The Santa Catalinas at sunset
I first encountered this lady in a department store, right at closing time, on the east side of Tucson. I heard her talking to clerks and humming to herself as she made her way around the maze of racks stuffed with clothing. I couldn't see her because she was somewhat petite, but I could hear a fragrant lilt in her voice that rose above the scraping of hangers. When talking to her later that evening, she placed her accent for me as Texan, from where she had just moved that year. Her darker skin, along with her notable voice, made her seem out of her element, which caused me to worry that she was alone and vulnerable so late at night as she walked across the vast parking lot to the bus stop in high wedged heels and a bright skirt.

The city bus is not the most normal mode of transport in that city, as it is in others. It might have started out as a one-cow town, but it is now a million car-town. In my college days, I had stood at bus stops and climbed aboard these pungent lurching carnival shows on a regular basis, before I had my own wheels. The bus stops in Tucson can be a meet-up for odd intersections of humanity, like outposts on various planets that are not economically sound, and sometimes collect the mentally unstable.
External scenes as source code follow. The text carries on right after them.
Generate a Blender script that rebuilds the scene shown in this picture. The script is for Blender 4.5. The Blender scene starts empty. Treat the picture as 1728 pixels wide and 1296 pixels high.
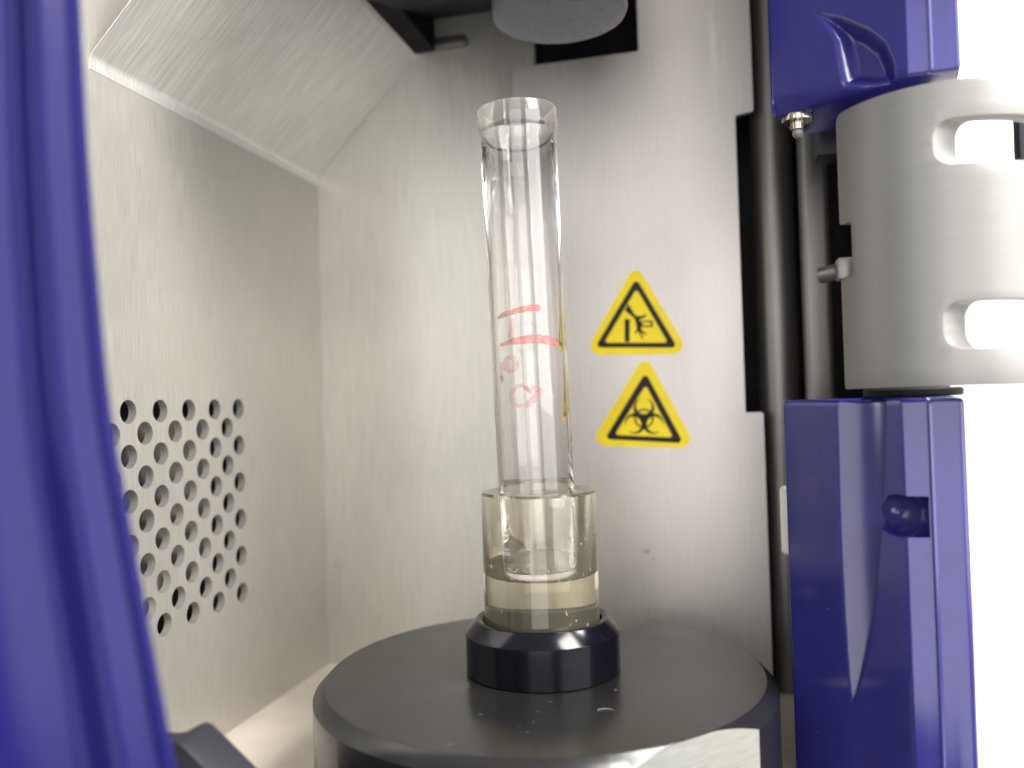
import bpy, bmesh, math, random
from mathutils import Vector, Matrix
from mathutils.geometry import delaunay_2d_cdt

S = 0.001                      # everything below is authored in millimetres
scene = bpy.context.scene
col = scene.collection
random.seed(7)

# ------------------------------------------------------------------ camera
cam_d = bpy.data.cameras.new("camera")
cam_d.sensor_width = 36.0
cam_d.lens = 29.57
cam_d.clip_start = 0.004
cam_d.clip_end = 20.0
cam_d.dof.use_dof = True
cam_d.dof.focus_distance = 0.131
cam_d.dof.aperture_fstop = 13.5
cam = bpy.data.objects.new("camera", cam_d)
col.objects.link(cam)
yaw, pitch, roll = .2460, .0204, .0295
fwd = Vector((-math.sin(yaw) * math.cos(pitch), math.cos(yaw) * math.cos(pitch), math.sin(pitch)))
r0 = Vector((math.cos(yaw), math.sin(yaw), 0))
u0 = r0.cross(fwd)
right = math.cos(roll) * r0 - math.sin(roll) * u0
up = math.sin(roll) * r0 + math.cos(roll) * u0
CAM = Vector((29.92, -134.68, 62.0))
m = Matrix((right, up, -fwd)).transposed().to_4x4()
m.translation = CAM * S
cam.matrix_world = m
scene.camera = cam

# ------------------------------------------------------------------ world, lamps, exposure
world = bpy.data.worlds.new("World")
scene.world = world
world.use_nodes = True
bg = world.node_tree.nodes["Background"]
bg.inputs[0].default_value = (1.0, 0.965, 0.92, 1)
bg.inputs[1].default_value = 0.38


def area(name, loc, target, sx, sy, watts, color):
    l = bpy.data.lights.new(name, 'AREA')
    l.shape = 'RECTANGLE'
    l.size, l.size_y = sx * S, sy * S
    l.energy = watts
    l.color = color
    o = bpy.data.objects.new(name, l)
    col.objects.link(o)
    o.location = Vector(loc) * S
    o.rotation_euler = (Vector(target) - Vector(loc)).to_track_quat('-Z', 'Y').to_euler()
    return o


area("window_light", (390, -215, 130), (-40, 10, 70), 380, 380, 2.0, (1.0, 0.97, 0.935))
area("lamp_light", (65, -430, 60), (10, 10, 40), 250, 470, 0.92, (1.0, 0.96, 0.92))
area("ceiling_light", (250, -130, 330), (-50, 10, 70), 150, 150, 2.5, (1.0, 0.965, 0.92))
area("strip_light", (-121, -307, 130), (0, 0, 40), 34, 190, 0.12, (0.95, 0.97, 1.0))
area("wall_fill_light", (240, 60, 330), (200, 120, 90), 220, 90, 2.0, (1.0, 0.985, 0.955)).data.spread = math.radians(110)  # fill lamp added only to bring the white wall up to white

scene.view_settings.view_transform = 'Standard'
scene.view_settings.look = 'None'
scene.view_settings.exposure = 0.33
scene.view_settings.gamma = 1.0
scene.render.engine = 'CYCLES'
cy = scene.cycles
cy.max_bounces = 96
cy.transmission_bounces = 96
cy.glossy_bounces = 96
cy.diffuse_bounces = 5
cy.transparent_max_bounces = 24
cy.caustics_reflective = True
cy.caustics_refractive = True
cy.use_denoising = True
cy.sample_clamp_indirect = 6.0

# ------------------------------------------------------------------ materials


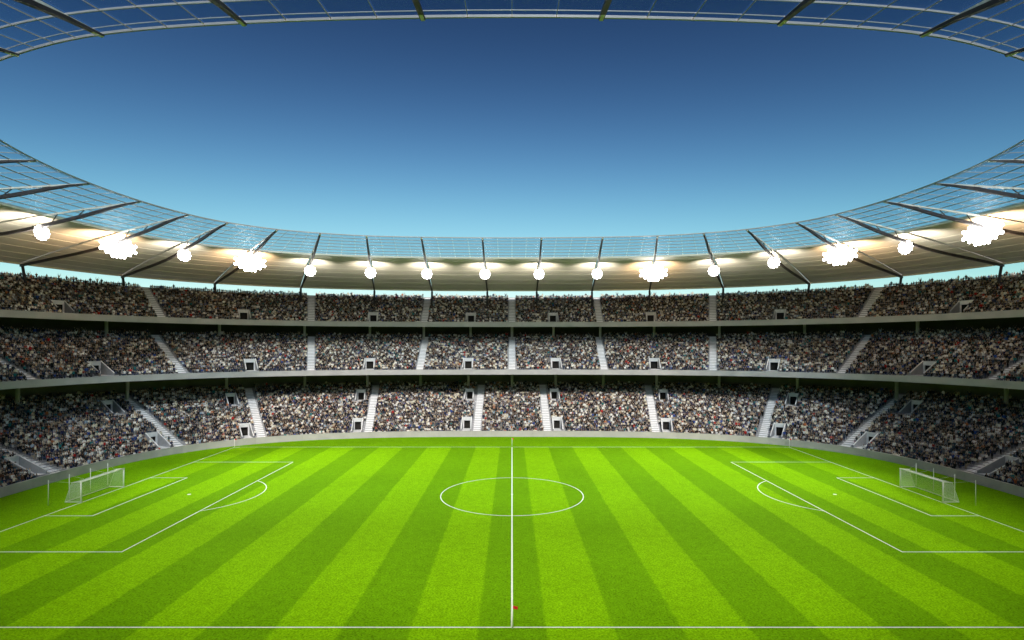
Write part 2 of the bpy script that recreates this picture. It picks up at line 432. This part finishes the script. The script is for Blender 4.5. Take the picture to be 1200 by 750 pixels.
mb = MB(); sweep(mb, [(to, 0), (to, tz+.05), (to+.5, tz+.05), (to+.5, 0)], SS); mb.build('rear_wall', M['fascia'], T_U['thing'])
for q in (-1, 1):
    a_, b_ = sorted((q*(S_END+.01), q*S_ALL))
    mb = MB(); sweep(mb, [(to, 0), (to, tz+.05), (to+.5, tz+.05), (to+.5, 0)], svals(a_, b_, 2.0)); mb.build('rear_wall', M['fascia'], T_U['thing'])
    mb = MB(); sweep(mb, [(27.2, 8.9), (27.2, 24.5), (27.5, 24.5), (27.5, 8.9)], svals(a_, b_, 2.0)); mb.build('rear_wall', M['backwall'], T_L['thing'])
# columns under the balconies
def columns(T, step, o, z0, z1, r, off=0):
    k = int(S_END/step)
    for i in range(-k, k+1):
        s = i*step+off
        if abs(s) > S_END: continue
        mb = MB(); mb.tube([P(s, o, z0), P(s, o, z1)], r, 8); mb.build('column', M['column'], T['thing'], smooth=False)
columns(T_L, 10.6, 23.6, 8.0, 13.1, .33)
columns(T_M, 10.6, 33.5, 20.6, 25.3, .33)

# ------------------------------------------------------------ roof
tipq = [(5.7, 35.9), (17.4, 35.3), (27.6, 34.0), (35.5, 31.5), (42.1, 28.2), (48.2, 22.7), (51.5, 16.9), (53.7, 8.8), (54.4, 0)]
outq = [(6.9, 84.2), (22.3, 83.9), (38, 82.3), (57, 78.5), (76, 70.5), (90.5, 57.5), (98.5, 40), (102.6, 20), (104, 0)]
def full(q):
    r = list(q)
    r += [(x, -y) for x, y in reversed(q[:-1])]
    r += [(-x, -y) for x, y in q]
    r += [(-x, y) for x, y in reversed(q[:-1])]
    return r
TIP, OUT = full(tipq), full(outq); NB = len(TIP)
def cr(a_, t):
    i = int(math.floor(t)); f = t-i; n = len(a_)
    p = [Vector(a_[(i+k) % n]) for k in (-1, 0, 1, 2)]
    return .5*((2*p[1])+(p[2]-p[0])*f+(2*p[0]-5*p[1]+4*p[2]-p[3])*f*f+(3*p[1]-p[0]-3*p[2]+p[3])*f**3)
def RF(t, s, dz=0.0):
    a_, b_ = cr(TIP, t), cr(OUT, t); p = a_.lerp(b_, s)
    return Vector((p.x, p.y, 40-2.6*s-2.5*s*s+.9*s*(p.x/100)**2+dz))
SM = .35
roof = thing('stadium_roof', 'oval stadium roof with a glazed inner ring and a beige membrane over the upper tier', 'roof')
TT = [i/6 for i in range(NB*6)]
def gap(s):  # depth of the truss below the surface
    return .42+2.1*math.sin(min(1, s/.75)*math.pi/2)*max(0.0, 1-.85*max(0, s-.45)/.55)*min(1, .5+s*2.5) if s > 0 else .42
for k in range(NB):
    ss = [0, .05, .1, .15, .2, .25, .3, .35, .42, .5, .6, .7, .8, .9, 1.0]
    low = [RF(k, s, -max(.05, gap(s)-.46)) for s in ss]
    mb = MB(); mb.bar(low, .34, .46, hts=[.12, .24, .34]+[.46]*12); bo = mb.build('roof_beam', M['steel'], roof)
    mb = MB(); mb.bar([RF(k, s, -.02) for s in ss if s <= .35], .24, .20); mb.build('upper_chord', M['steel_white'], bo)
    mb = MB()
    for s in (.1, .2, .3):
        a_, b_ = RF(k, s, -.25), RF(k, s+.02, -gap(s)+.4)
        if (a_-b_).length > .3: mb.tube([a_, b_], .07, 5)
    mb.build('strut', M['steel'], bo)
    mb = MB(); f_ = RF(k, .985, -.7); g_ = RF(k, .93, -6)
    if f_.y > -32:
        mb.tube([f_, Vector((g_.x, g_.y, 27.0))], .28, 6); mb.build('roof_post', M['steel'], bo)
def ringbar(name, s, wd, ht, m_, dz=0):
    mb = MB(); mb.bar([RF(t, s, dz) for t in TT], wd, ht, closed=True); return mb.build(name, m_, roof)
ringbar('ring_purlin', 0.0, .13, .16, M['ring'], .12)
ringbar('gutter_rail', .012, .04, .05, M['ring'], .14)
for i in range(1, 8): ringbar('ring_purlin', .05*i, .075, .12, M['ring'], .10)
ringbar('membrane_edge', SM+.004, .5, .42, M['steel_white'], .35)
ringbar('outer_edge', 1.0, .4, .55, M['steel_white'], .25)
# glazing bars and panes
panes = []
for k in range(NB):
    for q in (1, 2, 3):
        mb = MB(); mb.bar([RF(k+q/4, .05*i, .06) for i in range(8)], .04, .07); mb.build('glazing_bar', M['ring'], roof)
    for i in range(7):
        for q in range(4):
            t0, t1 = k+q/4+.008, k+(q+1)/4-.008; s0, s1 = .05*i+.002, .05*(i+1)-.002
            c = [RF(t0, s0, .125), RF(t1, s0, .125), RF(t1, s1, .125), RF(t0, s1, .125)]
            if q == 3 or q == 0: pass
            m_ = sum((Vector(x) for x in c), Vector())/4
            X_, Y_, D_ = px(m_)
            vis = D_ > 5 and -60 < X_ < 1260 and -60 < Y_ < 600
            panes.append((0 if not vis else 1/D_, c))
panes.sort(key=lambda z: -z[0])
def panemesh(mb_, c): mb_.hexa([tuple(p) for p in c]+[tuple(p+Vector((0, 0, .02))) for p in c])
for w_, c in panes[:300]:
    mb = MB(); panemesh(mb, c); mb.build('glass_pane', M['glass'], roof)
mb = MB()
for w_, c in panes[300:]: panemesh(mb, c)
tag(mb.build('glazing', M['glass'], roof), kind='stuff')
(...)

Stranded citizens, Source: The Tucson Citizen

A few minutes later, as I was walking toward my mini-van of Rolling Motherhood, a haven of well-stocked safety and comfort, she was doubling back toward the store, talking on her cell phone. She was speaking to the transit company about her bus being late, which would mean she would miss the last transfer of the night. When I heard how much time she would be spending at bus stops in the dark, and ending up near the military base, I knew I would be unsettled about her for the rest of the night. Of course, there are many ways that she could have been creating a false scenario in order to con people, but I took my chances, and offered her a ride. On her side, she had to assess if I was a threat to her, as well as the nightfall. Fortunately, we were both harmless and a little giddy to find that in each other.

She nervously chatted to me about herself, and told me that she and her husband had arrived in Tucson a few months previously. She had found a job at a hair salon within walking distance of their apartment, and her husband landed a spot with the Electric Company. On their first night in town, the car that brought them and their belongings was stolen right outside their motel room. I apologized on behalf of my city for such a terrible welcome. She had found her courage to leave her extended family, lose the security of both of their jobs, and follow her calling, only to meet with immediate and severe loss. Unfortunately, that sounds about right for a pilgrim's progress.

Ruby slippers come in all shapes and sizes
I noticed during all of her sweet and tangy voiced storytelling that she didn't say that her husband felt likewise called to the mountains. His courage and sacrifice might deserve a Congressional Medal. Or maybe his calling was to love his wife. Or maybe he was fed up with her and resentful, and anywhere different would do fine, if only to stop the ringing in his ears. We'll never know, because I feared to tread into that territory. But what is easily apparent is that a change of environment can be enough of a catalyst to get us farther along the path of growing up, both suddenly and gradually. Mountains themselves are formed this way-- great heaving cataclysms of mineral thrusting up through the earth when continental boundaries collide, and millennia of earth settling and fusing around them into formations that inspire names and mythologies. Perhaps both collisions and settlings had brought this couple to this valley, surrounded by ranges with diverse geologic histories and appearances.